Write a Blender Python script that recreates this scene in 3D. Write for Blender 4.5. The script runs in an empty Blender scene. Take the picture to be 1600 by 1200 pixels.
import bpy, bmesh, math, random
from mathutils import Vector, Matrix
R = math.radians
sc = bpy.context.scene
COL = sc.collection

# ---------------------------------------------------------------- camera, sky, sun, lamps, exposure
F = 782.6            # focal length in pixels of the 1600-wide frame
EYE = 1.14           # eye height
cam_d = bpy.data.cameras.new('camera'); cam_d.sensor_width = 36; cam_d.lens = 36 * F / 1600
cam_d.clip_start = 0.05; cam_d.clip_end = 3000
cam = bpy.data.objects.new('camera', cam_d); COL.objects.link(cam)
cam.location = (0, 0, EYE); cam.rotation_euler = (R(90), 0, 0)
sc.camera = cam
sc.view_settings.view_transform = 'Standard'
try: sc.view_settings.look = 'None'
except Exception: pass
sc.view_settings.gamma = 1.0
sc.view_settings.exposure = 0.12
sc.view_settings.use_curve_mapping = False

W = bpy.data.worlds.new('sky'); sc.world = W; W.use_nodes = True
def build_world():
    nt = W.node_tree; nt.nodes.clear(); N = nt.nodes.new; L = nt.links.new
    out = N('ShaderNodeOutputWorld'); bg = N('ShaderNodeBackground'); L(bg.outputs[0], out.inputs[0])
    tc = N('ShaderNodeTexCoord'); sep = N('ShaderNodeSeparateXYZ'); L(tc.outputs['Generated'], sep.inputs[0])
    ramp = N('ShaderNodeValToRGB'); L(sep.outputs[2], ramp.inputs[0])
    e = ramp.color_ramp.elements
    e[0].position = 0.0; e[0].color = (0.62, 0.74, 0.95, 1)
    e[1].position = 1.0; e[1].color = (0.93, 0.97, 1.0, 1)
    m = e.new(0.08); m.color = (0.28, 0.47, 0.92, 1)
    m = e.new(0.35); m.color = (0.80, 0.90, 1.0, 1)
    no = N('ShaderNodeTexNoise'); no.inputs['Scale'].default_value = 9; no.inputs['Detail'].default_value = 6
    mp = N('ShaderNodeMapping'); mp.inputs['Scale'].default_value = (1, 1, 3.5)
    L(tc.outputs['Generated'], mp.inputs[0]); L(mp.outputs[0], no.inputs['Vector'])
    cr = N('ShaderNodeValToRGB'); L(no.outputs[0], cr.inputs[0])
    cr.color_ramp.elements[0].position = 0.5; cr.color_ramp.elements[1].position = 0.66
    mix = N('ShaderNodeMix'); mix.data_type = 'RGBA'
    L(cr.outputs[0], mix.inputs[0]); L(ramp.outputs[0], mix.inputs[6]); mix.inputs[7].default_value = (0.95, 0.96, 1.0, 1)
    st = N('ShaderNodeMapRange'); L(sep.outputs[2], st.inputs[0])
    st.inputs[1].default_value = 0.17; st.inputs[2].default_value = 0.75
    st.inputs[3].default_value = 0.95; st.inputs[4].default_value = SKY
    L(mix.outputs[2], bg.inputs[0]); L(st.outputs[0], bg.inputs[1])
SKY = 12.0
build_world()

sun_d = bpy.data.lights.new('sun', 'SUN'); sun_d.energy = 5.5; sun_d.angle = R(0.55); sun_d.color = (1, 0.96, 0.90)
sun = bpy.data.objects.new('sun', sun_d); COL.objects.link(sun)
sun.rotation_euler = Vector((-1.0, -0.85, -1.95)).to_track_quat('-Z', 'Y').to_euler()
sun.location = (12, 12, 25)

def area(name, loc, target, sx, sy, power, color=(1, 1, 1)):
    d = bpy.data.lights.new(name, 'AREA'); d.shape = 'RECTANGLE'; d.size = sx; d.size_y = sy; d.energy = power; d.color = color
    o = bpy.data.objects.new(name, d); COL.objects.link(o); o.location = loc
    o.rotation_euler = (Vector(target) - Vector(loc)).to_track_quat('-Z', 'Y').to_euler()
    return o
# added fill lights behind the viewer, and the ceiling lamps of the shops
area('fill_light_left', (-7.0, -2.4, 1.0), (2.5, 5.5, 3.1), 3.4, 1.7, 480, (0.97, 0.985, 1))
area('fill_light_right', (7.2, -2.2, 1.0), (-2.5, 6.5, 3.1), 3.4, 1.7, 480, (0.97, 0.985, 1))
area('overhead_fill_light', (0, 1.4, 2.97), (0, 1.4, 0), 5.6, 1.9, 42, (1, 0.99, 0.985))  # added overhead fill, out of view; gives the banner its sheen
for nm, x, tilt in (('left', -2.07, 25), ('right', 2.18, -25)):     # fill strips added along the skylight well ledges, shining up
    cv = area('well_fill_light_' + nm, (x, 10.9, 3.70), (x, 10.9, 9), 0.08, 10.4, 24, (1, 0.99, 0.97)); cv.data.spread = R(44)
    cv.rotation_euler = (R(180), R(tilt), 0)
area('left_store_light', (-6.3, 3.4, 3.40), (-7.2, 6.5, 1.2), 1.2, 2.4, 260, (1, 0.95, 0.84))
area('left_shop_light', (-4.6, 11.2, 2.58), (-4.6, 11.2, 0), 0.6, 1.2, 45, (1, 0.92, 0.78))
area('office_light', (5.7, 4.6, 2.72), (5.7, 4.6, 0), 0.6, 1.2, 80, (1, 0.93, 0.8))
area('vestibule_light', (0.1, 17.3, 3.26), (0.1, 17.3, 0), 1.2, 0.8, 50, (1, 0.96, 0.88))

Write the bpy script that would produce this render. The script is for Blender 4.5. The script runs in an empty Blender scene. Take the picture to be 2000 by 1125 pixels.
* * *
Quote all the records exactly, please, leaving none out.

Write a Blender Python script that recreates this scene in 3D. Write for Blender 4.5. The script runs in an empty Blender scene. Take the picture to be 1600 by 1200 pixels.
import bpy, bmesh, math, random
from mathutils import Vector, Matrix
R = math.radians
sc = bpy.context.scene
COL = sc.collection

# ---------------------------------------------------------------- camera, sky, sun, lamps, exposure
F = 782.6            # focal length in pixels of the 1600-wide frame
EYE = 1.14           # eye height
cam_d = bpy.data.cameras.new('camera'); cam_d.sensor_width = 36; cam_d.lens = 36 * F / 1600
cam_d.clip_start = 0.05; cam_d.clip_end = 3000
cam = bpy.data.objects.new('camera', cam_d); COL.objects.link(cam)
cam.location = (0, 0, EYE); cam.rotation_euler = (R(90), 0, 0)
sc.camera = cam
sc.view_settings.view_transform = 'Standard'
try: sc.view_settings.look = 'None'
except Exception: pass
sc.view_settings.gamma = 1.0
sc.view_settings.exposure = 0.12
sc.view_settings.use_curve_mapping = False

W = bpy.data.worlds.new('sky'); sc.world = W; W.use_nodes = True
def build_world():
    nt = W.node_tree; nt.nodes.clear(); N = nt.nodes.new; L = nt.links.new
    out = N('ShaderNodeOutputWorld'); bg = N('ShaderNodeBackground'); L(bg.outputs[0], out.inputs[0])
    tc = N('ShaderNodeTexCoord'); sep = N('ShaderNodeSeparateXYZ'); L(tc.outputs['Generated'], sep.inputs[0])
    ramp = N('ShaderNodeValToRGB'); L(sep.outputs[2], ramp.inputs[0])
    e = ramp.color_ramp.elements
    e[0].position = 0.0; e[0].color = (0.62, 0.74, 0.95, 1)
    e[1].position = 1.0; e[1].color = (0.93, 0.97, 1.0, 1)
    m = e.new(0.08); m.color = (0.28, 0.47, 0.92, 1)
    m = e.new(0.35); m.color = (0.80, 0.90, 1.0, 1)
    no = N('ShaderNodeTexNoise'); no.inputs['Scale'].default_value = 9; no.inputs['Detail'].default_value = 6
    mp = N('ShaderNodeMapping'); mp.inputs['Scale'].default_value = (1, 1, 3.5)
    L(tc.outputs['Generated'], mp.inputs[0]); L(mp.outputs[0], no.inputs['Vector'])
    cr = N('ShaderNodeValToRGB'); L(no.outputs[0], cr.inputs[0])
    cr.color_ramp.elements[0].position = 0.5; cr.color_ramp.elements[1].position = 0.66
    mix = N('ShaderNodeMix'); mix.data_type = 'RGBA'
    L(cr.outputs[0], mix.inputs[0]); L(ramp.outputs[0], mix.inputs[6]); mix.inputs[7].default_value = (0.95, 0.96, 1.0, 1)
    st = N('ShaderNodeMapRange'); L(sep.outputs[2], st.inputs[0])
    st.inputs[1].default_value = 0.17; st.inputs[2].default_value = 0.75
    st.inputs[3].default_value = 0.95; st.inputs[4].default_value = SKY
    L(mix.outputs[2], bg.inputs[0]); L(st.outputs[0], bg.inputs[1])
SKY = 12.0
build_world()

sun_d = bpy.data.lights.new('sun', 'SUN'); sun_d.energy = 5.5; sun_d.angle = R(0.55); sun_d.color = (1, 0.96, 0.90)
sun = bpy.data.objects.new('sun', sun_d); COL.objects.link(sun)
sun.rotation_euler = Vector((-1.0, -0.85, -1.95)).to_track_quat('-Z', 'Y').to_euler()
sun.location = (12, 12, 25)

def area(name, loc, target, sx, sy, power, color=(1, 1, 1)):
    d = bpy.data.lights.new(name, 'AREA'); d.shape = 'RECTANGLE'; d.size = sx; d.size_y = sy; d.energy = power; d.color = color
    o = bpy.data.objects.new(name, d); COL.objects.link(o); o.location = loc
    o.rotation_euler = (Vector(target) - Vector(loc)).to_track_quat('-Z', 'Y').to_euler()
    return o
# added fill lights behind the viewer, and the ceiling lamps of the shops
area('fill_light_left', (-7.0, -2.4, 1.0), (2.5, 5.5, 3.1), 3.4, 1.7, 480, (0.97, 0.985, 1))
area('fill_light_right', (7.2, -2.2, 1.0), (-2.5, 6.5, 3.1), 3.4, 1.7, 480, (0.97, 0.985, 1))
area('overhead_fill_light', (0, 1.4, 2.97), (0, 1.4, 0), 5.6, 1.9, 42, (1, 0.99, 0.985))  # added overhead fill, out of view; gives the banner its sheen
for nm, x, tilt in (('left', -2.07, 25), ('right', 2.18, -25)):     # fill strips added along the skylight well ledges, shining up
    cv = area('well_fill_light_' + nm, (x, 10.9, 3.70), (x, 10.9, 9), 0.08, 10.4, 24, (1, 0.99, 0.97)); cv.data.spread = R(44)
    cv.rotation_euler = (R(180), R(tilt), 0)
area('left_store_light', (-6.3, 3.4, 3.40), (-7.2, 6.5, 1.2), 1.2, 2.4, 260, (1, 0.95, 0.84))
area('left_shop_light', (-4.6, 11.2, 2.58), (-4.6, 11.2, 0), 0.6, 1.2, 45, (1, 0.92, 0.78))
area('office_light', (5.7, 4.6, 2.72), (5.7, 4.6, 0), 0.6, 1.2, 80, (1, 0.93, 0.8))
area('vestibule_light', (0.1, 17.3, 3.26), (0.1, 17.3, 0), 1.2, 0.8, 50, (1, 0.96, 0.88))

Write the bpy script that would produce this render. The script is for Blender 4.5. The script runs in an empty Blender scene. Take the picture to be 2000 by 1125 pixels.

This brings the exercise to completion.